Reprex is the Hague-based impact startup that is developing decentralized, modern, web 3.0-compatible data observatories. We enable key impact makers, such as startups, NGOs, and policymakers to contribute to other SDG goals by making AI and big data work for them. This way we directly contribute to various elements of Goal 16 and 17 of the UN Sustainable Development Agenda.  Our products are used in the context of other goals.
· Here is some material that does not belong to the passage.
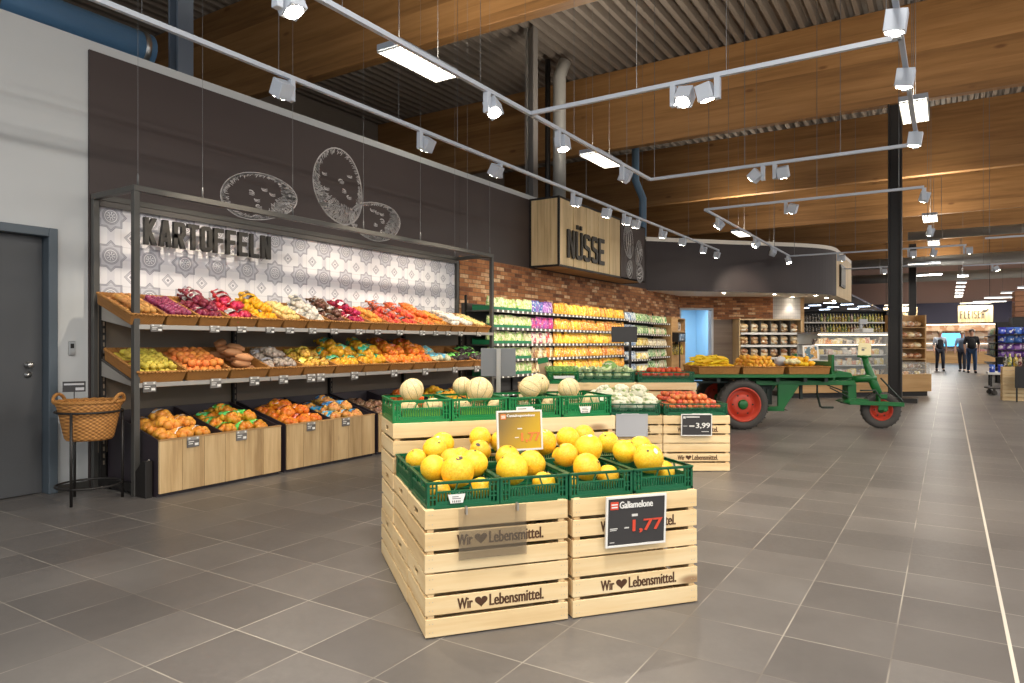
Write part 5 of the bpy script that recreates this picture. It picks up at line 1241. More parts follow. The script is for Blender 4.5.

We offer open, collaborative data platforms and access to open data so that our partners reach the critical mass of data for their work. Using open data, open science, open source software, and open linked data, we make them ready to embrace the semantic web 3.0. We are particularly targeting organizations that need to fight giant corporations or data monopolies without the means to fund an entire data engineer and data science team. Organizations that had built large and expensive databases in the past quickly became costly legacy systems that they regretted starting.  We offer them the ability to link into global databases, and knowledge graphs, and we build them smart applications related to education, gender equality, decent work, responsible consumption, and climate action.

 

Background

“Big data for all.” As the authors of the famous Data Feminism book eloquently argued, big data creates inequalities. Only the world’s biggest global corporations, best-endowed universities, and strongest governments can maintain long, well-designed, global data collection programs and build huge data lakes.  This gives them a seemingly unbreakable advantage in machine learning, testing, and deploying AI, to protect themselves from the negative outcomes and biases of algorithms, and to provide evidence in policy debates or litigation concerning gender equality, responsible consumption, or climate action. We want to fight the injustice of big data with open collaboration and open tools.

 

Short description of our products

  1. Our data observatories (platform products) cover our R&D and platform costs while giving us access to an expanding range of prime clients. We use 21-st century open-source data engineering solutions, a decentralized data governance method, and web 3.0 technologies to avoid conflicts of interest and prevent the data Sisyphus of error-prone human data wrangling. Our unique advantage is a combination of legal and technological skills: understanding legally open data, web 3.0, and data modeling, and the ability to participate in the open-source statistical /scientific software creator community.
  2. We create open-source software applications that fuel our data observatories with unprocessed, open, linked data. We create software for the R statistical environment, which is used in both official statistics and in many business and academic organizations. The production of R software components is a competitive field, but we believe that our position is strong: the vast majority of R packages are lightly or not at all serviced because of the lack of financing.
  3. We provide bespoke analytics solutions to our institutional partners in our data observatories. Such bespoke solutions iterate over our existing software components, helping us design better applications within an ever-expanding ecosystem. We provide these services on an ad-hoc basis only among institutional partners and users of our data observatories.
  4. We develop high-value software-as-service applications that leverage our data observatory assets and our software solution into novel, commercially valuable uses. Our applications are built around our family of open-source software and generalize our bespoke analytics solutions. We are in a late prototype phase where we already have some revenue and are trying to prepare for scaling up at the correct price with three of our applications.